::: SUPPLIED MATERIAL
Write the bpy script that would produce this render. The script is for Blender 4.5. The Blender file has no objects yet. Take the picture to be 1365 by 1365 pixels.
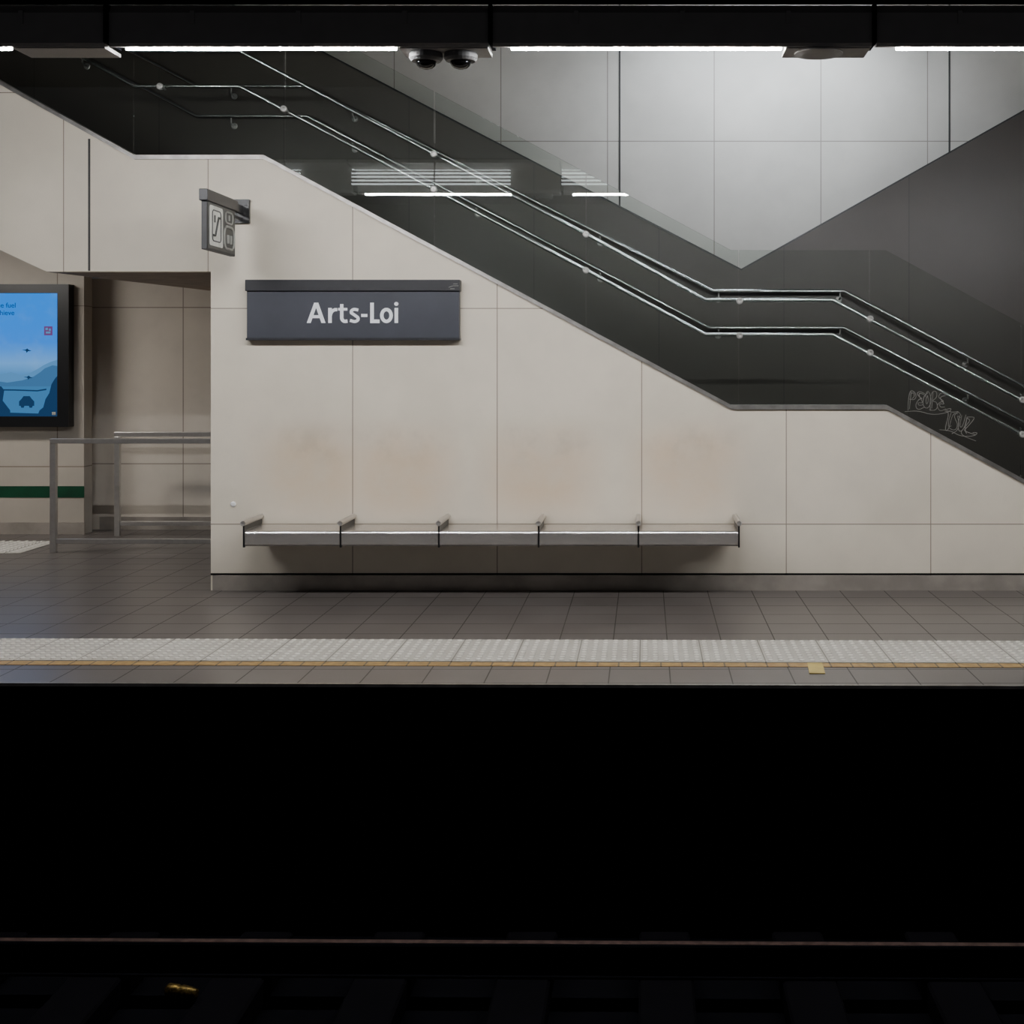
import bpy, bmesh, math, random
from mathutils import Vector, Matrix
random.seed(4)
F=1800.0; CX=860.0; CY=487.0; EH=1.7
DW=10.2
def W(px,py,D): return ((px-CX)/F*D, D, EH+(CY-py)/F*D)
def X(px,D=DW): return (px-CX)/F*D
def Z(py,D=DW): return EH+(CY-py)/F*D
col=bpy.context.scene.collection

# ---------------- materials ----------------
class NT:
    def __init__(s,name):
        s.m=bpy.data.materials.new(name); s.m.use_nodes=True
        s.t=s.m.node_tree; s.t.nodes.clear()
        s.out=s.t.nodes.new('ShaderNodeOutputMaterial')
    def n(s,typ,**k):
        a=s.t.nodes.new(typ)
        for q,v in k.items(): setattr(a,q,v)
        return a
    def l(s,a,b): s.t.links.new(a,b)
    def math(s,op,a,b=None,clamp=False):
        q=s.n('ShaderNodeMath',operation=op); q.use_clamp=clamp
        for i,v in enumerate((a,b)):
            if v is None: continue
            if isinstance(v,(int,float)): q.inputs[i].default_value=v
            else: s.l(v,q.inputs[i])
        return q.outputs[0]
    def mix(s,f,a,b):
        q=s.n('ShaderNodeMix',data_type='RGBA')
        if isinstance(f,(int,float)): q.inputs[0].default_value=f
        else: s.l(f,q.inputs[0])
        for i,v in ((6,a),(7,b)):
            if isinstance(v,tuple): q.inputs[i].default_value=(*v[:3],1)
            else: s.l(v,q.inputs[i])
        return q.outputs[2]
    def noise(s,scale,detail=4,vec=None,rough=.55):
        q=s.n('ShaderNodeTexNoise'); q.inputs['Scale'].default_value=scale
        q.inputs['Detail'].default_value=detail; q.inputs['Roughness'].default_value=rough
        if vec is not None: s.l(vec,q.inputs['Vector'])
        return q.outputs['Fac']
    def coord(s):
        q=s.n('ShaderNodeTexCoord'); p=s.n('ShaderNodeSeparateXYZ'); s.l(q.outputs['Object'],p.inputs[0])
        return q.outputs['Object'],p.outputs
    def line(s,c,c0,sp,w):
        a=s.math('DIVIDE',s.math('SUBTRACT',c,c0),sp)
        a=s.math('ABSOLUTE',s.math('SUBTRACT',s.math('FRACT',a),.5))
        return s.math('GREATER_THAN',a,.5-w/(2*sp))
    def ramp(s,v,a,b,c=0.,d=1.):
        q=s.n('ShaderNodeMapRange'); q.inputs[1].default_value=a;q.inputs[2].default_value=b
        q.inputs[3].default_value=c;q.inputs[4].default_value=d
        q.interpolation_type='SMOOTHSTEP'
        s.l(v,q.inputs[0]); return q.outputs[0]
    def pbsdf(s,color,rough=.5,metal=0,spec=None):
        b=s.n('ShaderNodeBsdfPrincipled')
        for key,v in (('Base Color',color),('Roughness',rough),('Metallic',metal)):
            if isinstance(v,tuple): b.inputs[key].default_value=(*v[:3],1)
            elif isinstance(v,(int,float)): b.inputs[key].default_value=v
            else: s.l(v,b.inputs[key])
        if spec is not None: b.inputs['Specular IOR Level'].default_value=spec
        s.l(b.outputs[0],s.out.inputs[0]); return b
    def bump(s,b,h,dist=.01,strength=.3):
        q=s.n('ShaderNodeBump'); q.inputs['Strength'].default_value=strength; q.inputs['Distance'].default_value=dist
        s.l(h,q.inputs['Height']); s.l(q.outputs[0],b.inputs['Normal'])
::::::
*WHAT IS EXPECTED*. Write out the full listing verbatim, excluding its pictures.

*RIGHT ANSWER*.
Write the bpy script that would produce this render. The script is for Blender 4.5. The Blender file has no objects yet. Take the picture to be 1365 by 1365 pixels.
import bpy, bmesh, math, random
from mathutils import Vector, Matrix
random.seed(4)
F=1800.0; CX=860.0; CY=487.0; EH=1.7
DW=10.2
def W(px,py,D): return ((px-CX)/F*D, D, EH+(CY-py)/F*D)
def X(px,D=DW): return (px-CX)/F*D
def Z(py,D=DW): return EH+(CY-py)/F*D
col=bpy.context.scene.collection

# ---------------- materials ----------------
class NT:
    def __init__(s,name):
        s.m=bpy.data.materials.new(name); s.m.use_nodes=True
        s.t=s.m.node_tree; s.t.nodes.clear()
        s.out=s.t.nodes.new('ShaderNodeOutputMaterial')
    def n(s,typ,**k):
        a=s.t.nodes.new(typ)
        for q,v in k.items(): setattr(a,q,v)
        return a
    def l(s,a,b): s.t.links.new(a,b)
    def math(s,op,a,b=None,clamp=False):
        q=s.n('ShaderNodeMath',operation=op); q.use_clamp=clamp
        for i,v in enumerate((a,b)):
            if v is None: continue
            if isinstance(v,(int,float)): q.inputs[i].default_value=v
            else: s.l(v,q.inputs[i])
        return q.outputs[0]
    def mix(s,f,a,b):
        q=s.n('ShaderNodeMix',data_type='RGBA')
        if isinstance(f,(int,float)): q.inputs[0].default_value=f
        else: s.l(f,q.inputs[0])
        for i,v in ((6,a),(7,b)):
            if isinstance(v,tuple): q.inputs[i].default_value=(*v[:3],1)
            else: s.l(v,q.inputs[i])
        return q.outputs[2]
    def noise(s,scale,detail=4,vec=None,rough=.55):
        q=s.n('ShaderNodeTexNoise'); q.inputs['Scale'].default_value=scale
        q.inputs['Detail'].default_value=detail; q.inputs['Roughness'].default_value=rough
        if vec is not None: s.l(vec,q.inputs['Vector'])
        return q.outputs['Fac']
    def coord(s):
        q=s.n('ShaderNodeTexCoord'); p=s.n('ShaderNodeSeparateXYZ'); s.l(q.outputs['Object'],p.inputs[0])
        return q.outputs['Object'],p.outputs
    def line(s,c,c0,sp,w):
        a=s.math('DIVIDE',s.math('SUBTRACT',c,c0),sp)
        a=s.math('ABSOLUTE',s.math('SUBTRACT',s.math('FRACT',a),.5))
        return s.math('GREATER_THAN',a,.5-w/(2*sp))
    def ramp(s,v,a,b,c=0.,d=1.):
        q=s.n('ShaderNodeMapRange'); q.inputs[1].default_value=a;q.inputs[2].default_value=b
        q.inputs[3].default_value=c;q.inputs[4].default_value=d
        q.interpolation_type='SMOOTHSTEP'
        s.l(v,q.inputs[0]); return q.outputs[0]
    def pbsdf(s,color,rough=.5,metal=0,spec=None):
        b=s.n('ShaderNodeBsdfPrincipled')
        for key,v in (('Base Color',color),('Roughness',rough),('Metallic',metal)):
            if isinstance(v,tuple): b.inputs[key].default_value=(*v[:3],1)
            elif isinstance(v,(int,float)): b.inputs[key].default_value=v
            else: s.l(v,b.inputs[key])
        if spec is not None: b.inputs['Specular IOR Level'].default_value=spec
        s.l(b.outputs[0],s.out.inputs[0]); return b
    def bump(s,b,h,dist=.01,strength=.3):
        q=s.n('ShaderNodeBump'); q.inputs['Strength'].default_value=strength; q.inputs['Distance'].default_value=dist
        s.l(h,q.inputs['Height']); s.l(q.outputs[0],b.inputs['Normal'])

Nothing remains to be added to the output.